Question

Statistics: Using the integral and z-score find the probability of a normal scenario with a mean of 1 and a standard deviation of 1/2 between 0 to 5.

Answer 1

z1 = (0 - 1)/0.5 = -2
z2 = (5-1)/0.5 = 8

cum probability for z2 = 8 is 100%

subtract small amount of normal curve below z1 = -2
from 100% to get probability to be between 0 and 5, z = -2 to 8

Answer 2

Thanks for starting this off, @douglaswinslowcooper! I agree that the area will be equivalent to the area between z = -2 and z = 8. I would like to now set up an integral for this area.

Answer 3

\[P(a < z < b) = \frac{ 1 }{ \sqrt{2\pi} } \int\limits_{a} ^{b} e^{-\frac{1}{2}z^2}~dz\]
\[P(-2 < z < 8) = \frac{ 1 }{ \sqrt{2\pi} } \int\limits_{-2} ^{8} e^{-\frac{1}{2}z^2}~dz\]
\[u = \frac{ z }{ \sqrt{2} }\]
\[u ^{2} = \frac{ z^{2} }{ 2 }\]
\[du = \frac{ 1 }{ \sqrt{2} }~dz\]
\[\frac{ 1 }{\sqrt{2\pi} } \int\limits \limits_{-2} ^{8} e^{- \frac{ 1 }{ 2 } z ^{2}}~dz = \frac{ 1 }{\sqrt{\pi} } \int\limits \limits_{-\sqrt{2}} ^{4\sqrt{2}} e^{-u^{2}}~du\]
\[e^{-u^2} = \sum_{n = 0}^{\infty} \frac{ (-1)^{n} u^{2n} }{ n! }\]
\[\frac{ 1 }{\sqrt{\pi} } \int\limits \limits_{-\sqrt{2}} ^{4\sqrt{2}} e^{-u^{2}}~du = \frac{ 1 }{\sqrt{\pi} } \int\limits \limits_{-\sqrt{2}} ^{4\sqrt{2}}(\sum_{n = 0}^{\infty} \frac{ (-1)^{n} u^{2n} }{ n! })~du\]
\[\frac{ 1 }{\sqrt{\pi} } \int\limits \limits_{-\sqrt{2}} ^{4\sqrt{2}}(\sum_{n = 0}^{\infty} \frac{ (-1)^{n} u^{2n} }{ n! })~du = \frac{ 1 }{\sqrt{\pi} } (\sum_{n = 0}^{\infty} \frac{ (-1)^{n} (4\sqrt{2})^{2n+1} }{ n!(2n+1) } - \sum_{n = 0}^{\infty} \frac{ (-1)^{n} (-\sqrt{2})^{2n+1} }{ n!(2n+1) })\]

Answer 4

Both of these series converge by the ratio test, however, there does not seem to be a nice way to find their sum. Ideally I would like to write the solution in "closed form" (using a finite number of terms), however, I have read that it is impossible to do so for this problem.

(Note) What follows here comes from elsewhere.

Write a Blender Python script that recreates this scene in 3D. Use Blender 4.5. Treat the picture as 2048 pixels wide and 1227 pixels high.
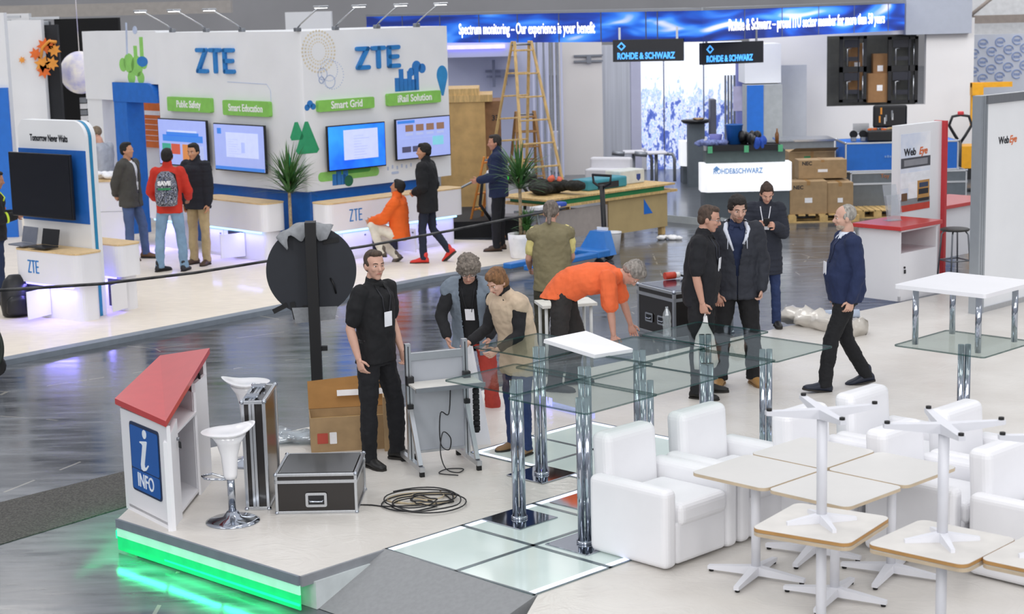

What are some of the preferred ways of expressing the area under the bell curve using integrals, NOT decimal approximations? Is it enough to simply write the definite integral? Or is it preferred to write it as an infinite series, as I have attempted? Or there other ways to express this?

Answer 5

I don't know. I think the question does not ask you to do this. "Use the integral" I think means "use the cumulative distribution function," which is widely tabulated, and is the way I would answer the question.